L'axe vers le partenaire mesure la profondeur du Irimi (engagement du corps vers le partenaire), l'autre celle de la sortie de la ligne d'attaque. Les possibilités de déplacement sur un pas et de riposte (Atémi) se limitent au rayon d'action de Tori.

Le déplacement-placement de Tori laisse apparaître une valeur pour le niveau d'engagement en Irimi ainsi que l'amplitude de la sortie de la ligne d'attaque. Le rayon d'action s'est déplacé et englobe maintenant Uke.

D'un point de vue géométrique, Tori s'est déplacé de A en C, tout en restant orienté vers B.

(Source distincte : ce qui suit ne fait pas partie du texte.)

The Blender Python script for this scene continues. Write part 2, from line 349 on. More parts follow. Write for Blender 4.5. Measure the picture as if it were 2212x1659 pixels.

Nous constatons que le segment CB (Tori à Uke) s'inscrit sur une ligne droite qui coupe l'axe de sortie de la ligne d'attaque en A'.
En se plaçant directement sur C, Tori rend sa sortie de ligne d'attaque aussi efficiente (capable du même rendement) que la valeur AA'
Si Tori était sorti de la ligne d'attaque en A', l'amplitude de sortie aurait eu la même valeur AA', mais le niveau d'Irimi aurait été nul. De Plus il aurait fallu avancer ensuite jusqu'au point C, ce qui aurait nécessité un deuxième déplacement.

En se plaçant en C, Tori a donc activé une optimisation du rapport " sortie de ligne d'attaque / Irimi "
Il ne reste plus qu'à engager le corps vers le point B.

2° Cas d'une sortie de ligne d'attaque (même légèrement) insuffisante :

On observe un même niveau d'engagement du Irimi mais on constate une efficience et une amplitude réduites pour la sortie de la ligne d'attaque.
La technique n'est plus optimisée, il faut plus de force physique ou changer la direction de travail.
(NB: en dynamique un expert pourra ne plus sortir de la ligne d'attaque tant qu'il reste dans un timing précis et/ou tant que Uke ne dépasse pas son potentiel de force ;-)

3° cas d'une sortie de ligne excessive :

Certes l'amplitude de sortie est plus importante mais l'efficience est la même. Il y a eu donc un gaspillage (perte) lors de ce déplacement-placement.
À noter que le rayon d'action est insuffisant ici pour atteindre directement le point B.

Remarque fondamentale :
Nous observons la même efficience pour la sortie de la ligne d'attaque dans les cas n°1 et n°3.

Géométrie spatiale et géométrie martiale :

Alors pourquoi ne pas optimiser au maximum l'efficience de sortie de la ligne d'attaque avec le même niveau d'Irimi, ce qui apparaît ci-dessus en rouge et qui est optimal d'un point de vue géométrique ?

Tout simplement que la distance AC est plus courte que AD, soit un temps plus court pour franchir la distance. De même pour la distance CB, plus courte que DB, ce qui représente quelques micro-secondes qui peuvent faire la différence.

Il existe donc une différence entre Géométrie spatiale et géométrie martiale.

Encore un dernier point :

Cet exemple démontre que l'on peut aller au-delà des capacités d'un individu.
En se plaçant sur le point E, l'efficience de sortie de la ligne d'attaque dépasse largement la capacité de rayon d'action et de déplacement de Tori.
Si ce déplacement-placement n'est pas adapté à l'exemple choisi (contact Men Uchi / Ikkyo Omote), il peut l'être dans de nombreux autres cas, notamment pour une absorption et la création d'un déséquilibre sur une attaque portée (frappe). Noter l'axe bleu EB est proche des 45°, valeur d'angle que l'on retrouvera souvent.


NB : l'étude ne porte que sur le plan horizontal. Étendue au plan vertical, elle s'ouvrira sur notre dimension spatiale en 3D à laquelle on ajoutera une quatrième dimension : celle du temps. Puis... au-delà.